Effects of air coupling on triaxial shearing behavior of unsaturated silty specimens under constant confining pressure and various drained and exhausted conditions

Abstract

A simulation of triaxial shear tests on unsaturated silty specimens was performed under constant confining pressure and various drained and exhausted conditions starting from a single initial condition and passing through processes of suction variation and isotropic consolidation considering the triaxial test as an initial and boundary value problem. The simulation made use of a soil–water–air coupled finite deformation analysis code incorporating the SYS Cam-clay model as the constitutive equation of the soil skeleton and applying the average soil skeleton stress in the stress equation. The results showed that the coupling effect of the highly compressible air has a significant effect on the mechanical behavior.

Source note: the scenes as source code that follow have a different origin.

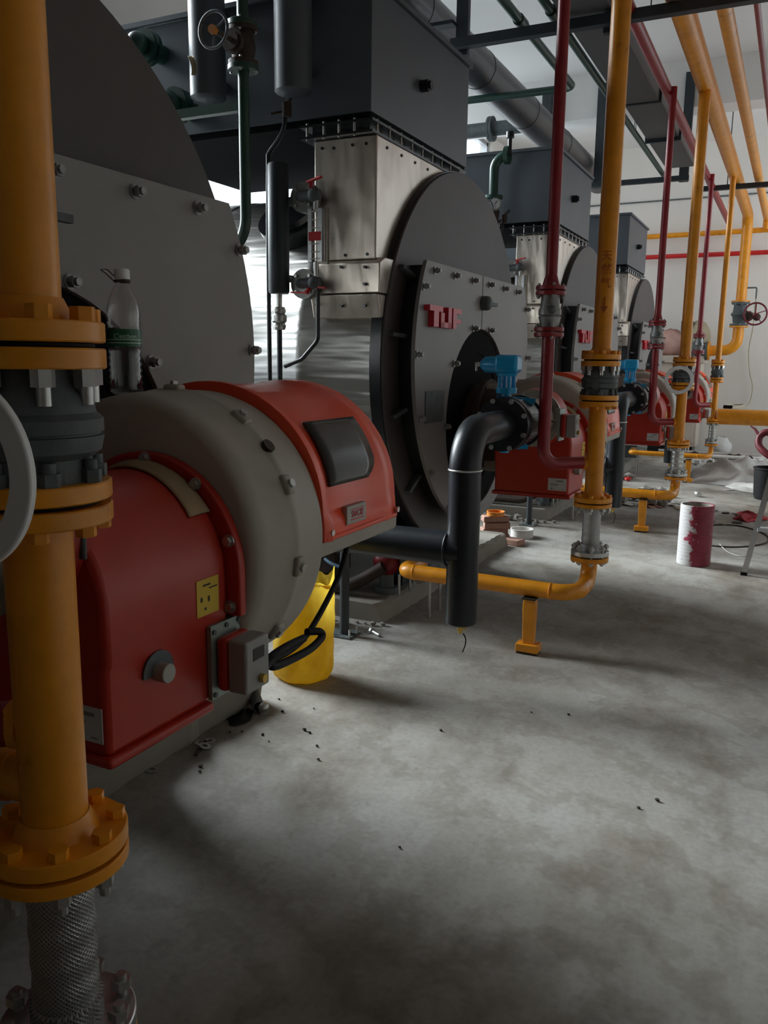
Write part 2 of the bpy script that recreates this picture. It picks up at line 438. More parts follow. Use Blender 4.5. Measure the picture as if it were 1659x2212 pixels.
def smooth_path(pts, n=8):
    pts = [Vector(p) for p in pts]; P = [pts[0]] + pts + [pts[-1]]; out = []
    for i in range(1, len(P) - 2):
        p0, p1, p2, p3 = P[i - 1:i + 3]
        for k in range(n):
            t = k / n
            out.append(0.5 * ((2 * p1) + (p2 - p0) * t + (2 * p0 - 5 * p1 + 4 * p2 - p3) * t * t + (3 * p1 - p0 - 3 * p2 + p3) * t ** 3))
    out.append(pts[-1]); return out
def hexbolt(p, axis, r, h):
    return MB().cyl(p, Vector(p) + Vector(axis).normalized() * h, r, n=6)
def text_mesh(s, size, depth=0.0):
    cu = bpy.data.curves.new('lettering', 'FONT'); cu.body = s; cu.size = size; cu.extrude = depth
    cu.align_x = 'CENTER'; cu.align_y = 'CENTER'
    ob = bpy.data.objects.new('lettering', cu); COL.objects.link(ob)
    dg = bpy.context.evaluated_depsgraph_get(); dg.update()
    me = ob.evaluated_get(dg).to_mesh()
    vs = [Vector(v.co) for v in me.vertices]; fs = [tuple(p.vertices) for p in me.polygons]
    ob.evaluated_get(dg).to_mesh_clear()
    bpy.data.objects.remove(ob); bpy.data.curves.remove(cu)
    return vs, fs
def lettering(s, size, c, ux, uy, depth=0.001, width=None, height=None):
    """flat writing at point c, running along ux with uy up"""
    vs, fs = text_mesh(s, size, depth); c = Vector(c); ux = Vector(ux).normalized(); uy = Vector(uy).normalized(); nz = ux.cross(uy)
    if not vs: return MB()
    w = max(v.x for v in vs) - min(v.x for v in vs); h = max(v.y for v in vs) - min(v.y for v in vs)
    kx = (width / w) if width else 1; ky = (height / h) if height else 1
    return MB().add([c + ux * v.x * kx + uy * v.y * ky + nz * v.z for v in vs], fs)
ORD = ['nearest', 'second nearest', 'third nearest', 'farthest']

# ================================================================ the setting
X0, X1, Y0, Y1, ZT = ROOM_X0, ROOM_X1, ROOM_Y0, ROOM_Y1, ROOM_Z
struct(MB().box(X0 - .2, X1 + .2, Y0 - .2, Y1 + .2, -0.1, 0).build('floor', 'floor', base=(0, 0, 0)))
struct(MB().box(X0 - .2, X1 + .2, Y0 - .2, Y1 + .2, ZT, ZT + .15).build('ceiling', 'ceiling', base=(0, 0, ZT)))
struct(MB().box(X0 - .2, X1 + .2, Y1, Y1 + .2, 0, ZT).build('wall_back', 'wall', base=(0, Y1, 0)))
struct(MB().box(X0 - .2, X1 + .2, Y0 - .2, Y0, 0, ZT).build('wall_front', 'wall', base=(0, Y0, 0)))
def side_wall(name, xa, xb, side):
    w = MB(); wins = [q for q in WINDOWS if q[0] == side]; y = Y0
    for _, a, b, z0, z1 in wins:
        if a > y: w.box(xa, xb, y, a, 0, ZT)
        w.box(xa, xb, a, b, 0, z0); w.box(xa, xb, a, b, z1, ZT); y = b
    w.box(xa, xb, y, Y1, 0, ZT)
    struct(w.build(name, 'wall', base=(xa, 0, 0), merge=False))
side_wall('wall_left', X0 - .2, X0, 'left'); side_wall('wall_right', X1, X1 + .2, 'right')
for i, (w, a, b, z0, z1) in enumerate(WINDOWS):
    x = X0 - .1 if w == 'left' else X1 + .1
    f = MB(); t = .05
    f.box(x - .04, x + .04, a, a + t, z0, z1).box(x - .04, x + .04, b - t, b, z0, z1)
    f.box(x - .04, x + .04, a, b, z0, z0 + t).box(x - .04, x + .04, a, b, z1 - t, z1)
    fo = struct(f.build('window_%d' % (i + 1), 'alum', base=(x, a, z0), merge=False))
    mu = MB()
    for q in (1, 2): mu.box(x - .025, x + .025, a + (b - a) * q / 3 - .02, a + (b - a) * q / 3 + .02, z0 + t, z1 - t)
    mu.box(x - .025, x + .025, a + t, b - t, z1 - 1.4, z1 - 1.36)
    mu.build('mullion', 'alum', fo, merge=False)
    MB().box(x - .004, x + .004, a + t, b - t, z0 + t, z1 - t).build('pane', 'glass', fo)
# downstand beams under the ceiling
struct(MB().box(X0, X1, 11.5, 11.9, 4.61, ZT).build('trim_1', 'ceiling'))
struct(MB().box(X0, X1, .3, .7, 4.61, ZT).build('trim_2', 'ceiling'))

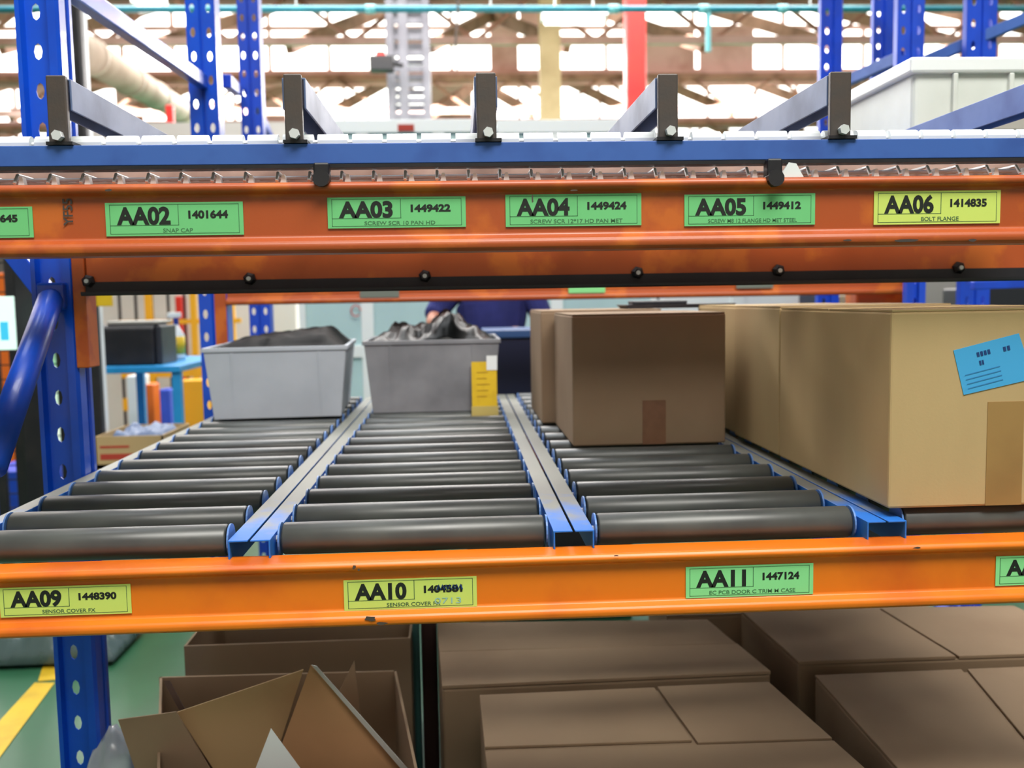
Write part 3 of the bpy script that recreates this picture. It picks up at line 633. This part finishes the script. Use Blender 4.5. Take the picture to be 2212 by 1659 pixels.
for sx, wr in ((-1, 10), (1, 14)):
    base = Vector(body[wr][0]); pal = base+Vector((-.35*sx*.05, -.07, -.01)); n0 = len(body); body.append((tuple(pal), (.036, .016))); be.append((wr, n0))
    for k, (ox, ln) in enumerate(((-.028, .065), (-.01, .075), (.009, .07), (.027, .055))):
        p1 = pal+Vector((ox, -.035, 0)); p2 = p1+Vector((0, -ln*.5, -.008)); p3 = p2+Vector((0, -ln*.35, -.024)); i = len(body)
        body += [(tuple(p1), .009), (tuple(p2), .0085), (tuple(p3), .007)]; be += [(n0, i), (i, i+1), (i+1, i+2)]
    p1 = base+Vector((-sx*-.03, -.04, -.01)); p2 = p1+Vector((sx*-.02*-1, -.035, -.02)); i = len(body); body += [(tuple(p1), .011), (tuple(p2), .009)]; be += [(n0, i), (i, i+1)]
skin_obj('body', body, be, M_skin, pr)
sh = [((0, 0, .98), (.17, .13)), ((0, -.02, 1.15), (.165, .12)), ((0, -.03, 1.33), (.225, .13)), ((0, -.02, 1.46), (.13, .1)), ((-.19, -.02, 1.42), .078), ((-.29, -.05, 1.29), .062), ((-.3, -.1, 1.27), .058), ((.19, -.02, 1.42), .078), ((.26, -.06, 1.26), .062), ((.25, -.1, 1.23), .058)]
skin_obj('shirt', sh, [(0, 1), (1, 2), (2, 3), (3, 4), (4, 5), (5, 6), (3, 7), (7, 8), (8, 9)], M_navy, pr)
tr = [((0, 0, .97), (.165, .125)), ((-.1, 0, .88), .115), ((-.11, -.01, .5), .085), ((-.11, .02, .1), .07), ((.1, 0, .88), .115), ((.11, -.01, .5), .085), ((.11, .02, .1), .07)]
skin_obj('trousers', tr, [(0, 1), (1, 2), (2, 3), (0, 4), (4, 5), (5, 6)], mat('dark trousers', (30, 32, 44), .85), pr)
hr = MB(); bm = bmesh.new(); bmesh.ops.create_icosphere(bm, subdivisions=3, radius=1)
hr.add([(v.co.x*.085, v.co.y*.1-.03, v.co.z*.085+1.74) for v in bm.verts], [tuple(x.index for x in f.verts) for f in bm.faces]); bm.free()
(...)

In addition, the results also explained other behaviors that would have been outside the capability of an analysis model that did not take account of factors other than air coupling such as suction. The authors wish to place special emphasis on the following findings:(1) For simulation purposes, even using a soil water characteristic curve determined uniquely by the relationship between the degree of saturation and suction, it is still possible to calculate the increase in the degree of saturation for the drained and exhausted shear tests (under constant suction).(2) A comparison of the experimental and calculated initial stiffnesses, volumetric strains, etc. showed that suction has an inhibiting effect on plastic deformation not only in drained and exhausted, but also in undrained and unexhausted conditions.(3) For tests in which the volumetric restraint conditions of specimens were varied by controlling the air pressure under undrained conditions, results suggested that an introduction of gas leading to a rise in gas pressure within a highly structured ground may produce a risk of the ground displaying strain softening behavior. In the simulation, it was shown that this softening behavior can be represented in terms of structure decay as described by the SYS Cam-clay model.